Scenes as source code
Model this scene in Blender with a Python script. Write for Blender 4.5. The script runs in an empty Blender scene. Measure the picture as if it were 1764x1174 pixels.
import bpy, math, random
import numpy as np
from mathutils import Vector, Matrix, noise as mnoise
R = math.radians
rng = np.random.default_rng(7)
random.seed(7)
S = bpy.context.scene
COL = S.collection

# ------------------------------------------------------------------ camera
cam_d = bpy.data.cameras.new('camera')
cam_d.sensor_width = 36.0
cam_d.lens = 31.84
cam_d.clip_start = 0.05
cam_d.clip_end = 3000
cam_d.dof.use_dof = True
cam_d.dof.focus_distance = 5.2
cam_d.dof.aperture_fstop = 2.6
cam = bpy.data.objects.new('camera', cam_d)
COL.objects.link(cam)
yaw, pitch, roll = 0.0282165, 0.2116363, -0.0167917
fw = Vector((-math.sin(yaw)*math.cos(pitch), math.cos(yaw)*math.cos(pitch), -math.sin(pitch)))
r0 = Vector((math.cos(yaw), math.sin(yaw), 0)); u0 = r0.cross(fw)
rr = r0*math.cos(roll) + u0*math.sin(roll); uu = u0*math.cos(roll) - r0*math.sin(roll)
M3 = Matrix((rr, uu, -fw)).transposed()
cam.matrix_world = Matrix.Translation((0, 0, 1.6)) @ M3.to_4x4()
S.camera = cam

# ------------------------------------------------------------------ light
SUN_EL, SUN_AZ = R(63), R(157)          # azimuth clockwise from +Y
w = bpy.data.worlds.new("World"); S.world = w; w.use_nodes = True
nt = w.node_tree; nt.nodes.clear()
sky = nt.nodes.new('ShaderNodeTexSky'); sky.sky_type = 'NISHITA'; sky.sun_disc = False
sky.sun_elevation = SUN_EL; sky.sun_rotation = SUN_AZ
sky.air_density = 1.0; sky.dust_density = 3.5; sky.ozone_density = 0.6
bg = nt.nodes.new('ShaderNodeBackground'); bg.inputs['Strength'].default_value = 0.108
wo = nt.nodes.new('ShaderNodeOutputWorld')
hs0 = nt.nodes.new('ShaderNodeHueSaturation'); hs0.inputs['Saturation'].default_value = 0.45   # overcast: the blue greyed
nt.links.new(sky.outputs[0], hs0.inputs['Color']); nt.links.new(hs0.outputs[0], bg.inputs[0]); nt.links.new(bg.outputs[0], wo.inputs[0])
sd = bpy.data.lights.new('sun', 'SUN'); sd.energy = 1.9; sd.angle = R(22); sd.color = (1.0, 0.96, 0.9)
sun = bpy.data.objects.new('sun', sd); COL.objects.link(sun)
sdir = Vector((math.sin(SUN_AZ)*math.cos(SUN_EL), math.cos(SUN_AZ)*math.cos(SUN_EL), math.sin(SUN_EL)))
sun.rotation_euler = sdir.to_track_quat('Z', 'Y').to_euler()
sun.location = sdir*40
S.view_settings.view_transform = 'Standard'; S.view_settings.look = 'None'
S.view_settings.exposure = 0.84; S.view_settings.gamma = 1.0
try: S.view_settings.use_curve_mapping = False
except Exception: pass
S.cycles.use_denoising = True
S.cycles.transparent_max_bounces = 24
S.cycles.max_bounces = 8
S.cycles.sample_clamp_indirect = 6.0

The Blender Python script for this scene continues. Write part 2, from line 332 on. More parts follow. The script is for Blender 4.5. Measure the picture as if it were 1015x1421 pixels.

• _WHAT IS BEING ASKED_: Send back each record exactly as it stands.

• _TASK ANSWER_:
Model this scene in Blender with a Python script. Write for Blender 4.5. The script runs in an empty Blender scene. Measure the picture as if it were 1764x1174 pixels.
import bpy, math, random
import numpy as np
from mathutils import Vector, Matrix, noise as mnoise
R = math.radians
rng = np.random.default_rng(7)
random.seed(7)
S = bpy.context.scene
COL = S.collection

# ------------------------------------------------------------------ camera
cam_d = bpy.data.cameras.new('camera')
cam_d.sensor_width = 36.0
cam_d.lens = 31.84
cam_d.clip_start = 0.05
cam_d.clip_end = 3000
cam_d.dof.use_dof = True
cam_d.dof.focus_distance = 5.2
cam_d.dof.aperture_fstop = 2.6
cam = bpy.data.objects.new('camera', cam_d)
COL.objects.link(cam)
yaw, pitch, roll = 0.0282165, 0.2116363, -0.0167917
fw = Vector((-math.sin(yaw)*math.cos(pitch), math.cos(yaw)*math.cos(pitch), -math.sin(pitch)))
r0 = Vector((math.cos(yaw), math.sin(yaw), 0)); u0 = r0.cross(fw)
rr = r0*math.cos(roll) + u0*math.sin(roll); uu = u0*math.cos(roll) - r0*math.sin(roll)
M3 = Matrix((rr, uu, -fw)).transposed()
cam.matrix_world = Matrix.Translation((0, 0, 1.6)) @ M3.to_4x4()
S.camera = cam

# ------------------------------------------------------------------ light
SUN_EL, SUN_AZ = R(63), R(157)          # azimuth clockwise from +Y
w = bpy.data.worlds.new("World"); S.world = w; w.use_nodes = True
nt = w.node_tree; nt.nodes.clear()
sky = nt.nodes.new('ShaderNodeTexSky'); sky.sky_type = 'NISHITA'; sky.sun_disc = False
sky.sun_elevation = SUN_EL; sky.sun_rotation = SUN_AZ
sky.air_density = 1.0; sky.dust_density = 3.5; sky.ozone_density = 0.6
bg = nt.nodes.new('ShaderNodeBackground'); bg.inputs['Strength'].default_value = 0.108
wo = nt.nodes.new('ShaderNodeOutputWorld')
hs0 = nt.nodes.new('ShaderNodeHueSaturation'); hs0.inputs['Saturation'].default_value = 0.45   # overcast: the blue greyed
nt.links.new(sky.outputs[0], hs0.inputs['Color']); nt.links.new(hs0.outputs[0], bg.inputs[0]); nt.links.new(bg.outputs[0], wo.inputs[0])
sd = bpy.data.lights.new('sun', 'SUN'); sd.energy = 1.9; sd.angle = R(22); sd.color = (1.0, 0.96, 0.9)
sun = bpy.data.objects.new('sun', sd); COL.objects.link(sun)
sdir = Vector((math.sin(SUN_AZ)*math.cos(SUN_EL), math.cos(SUN_AZ)*math.cos(SUN_EL), math.sin(SUN_EL)))
sun.rotation_euler = sdir.to_track_quat('Z', 'Y').to_euler()
sun.location = sdir*40
S.view_settings.view_transform = 'Standard'; S.view_settings.look = 'None'
S.view_settings.exposure = 0.84; S.view_settings.gamma = 1.0
try: S.view_settings.use_curve_mapping = False
except Exception: pass
S.cycles.use_denoising = True
S.cycles.transparent_max_bounces = 24
S.cycles.max_bounces = 8
S.cycles.sample_clamp_indirect = 6.0

The Blender Python script for this scene continues. Write part 2, from line 332 on. More parts follow. The script is for Blender 4.5. Measure the picture as if it were 1015x1421 pixels.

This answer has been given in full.